IDR remains stable after Bank Indonesia (BI) left the policy rate at 6.00%, as was widely anticipated. BI pointed out again it sees room for a rate cut in H2. Bloomberg consensus project steady rates through H1 followed by 50 bp of easing in Q3 followed by another 25 bp in Q4. Rates are seen bottoming at 4.75% in 2025.
Two other key EM central banks hold policy rate decisions today: the Czech central bank (1:30pm London) and Brazil’s central bank (9:30pm London).
The Czech central bank (CNB) is expected to cut the policy rate for a second consecutive time by 50 bp to 5.75% as Czech inflation dropped to the bank’s 2% target in February.

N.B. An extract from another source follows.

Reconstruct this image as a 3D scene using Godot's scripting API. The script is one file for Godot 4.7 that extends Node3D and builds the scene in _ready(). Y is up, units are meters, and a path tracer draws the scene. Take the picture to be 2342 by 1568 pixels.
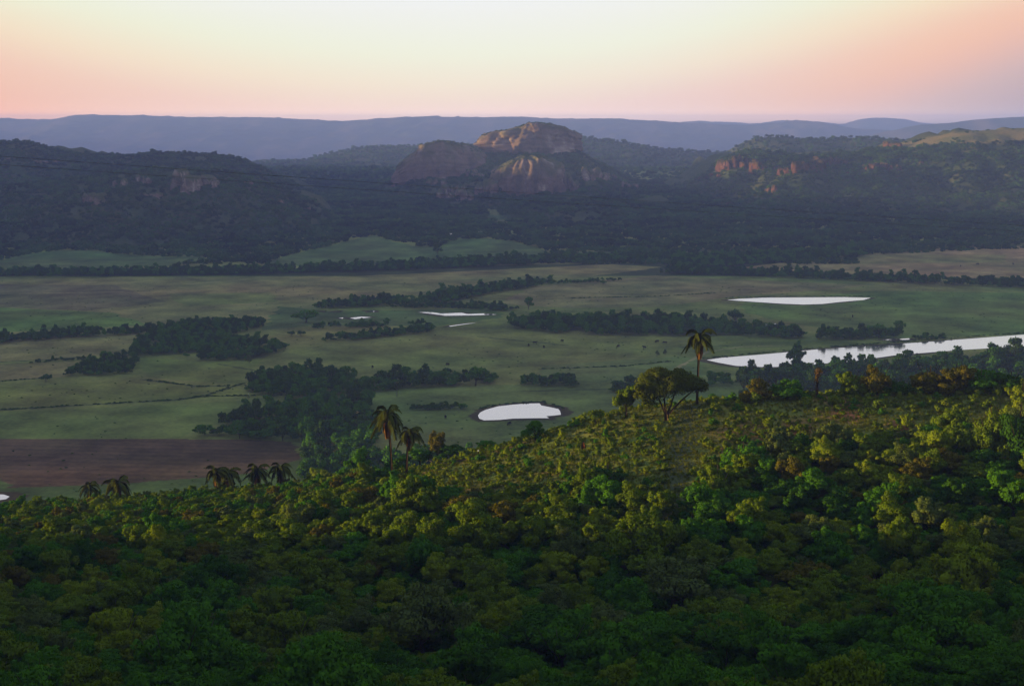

Vice Governor Eva Zamrazilova cautioned she’s “not considering any jumbo cuts.” The swaps market is pricing-in 215 bp of rate cuts over the next 12 months followed by another 60 bp over the subsequent 12 months that would see the policy rate bottom at 3.25%. Bottom line: real rates will likely remain positive and supportive of CZK.
Brazil’s central bank is expected to slash the Selic rate by 50 bp to 10.75%. This would amount to 200 bp of cumulative rate cuts since the easing cycle started in August 2023. Headline consumer inflation is on a solid disinflationary path and at the upper end of the bank’s 1.5% to 4.5% inflation target range. The swaps market is pricing roughly 150 bp of rate cuts over the next 12 months that would see the policy rate bottom at 9.75%.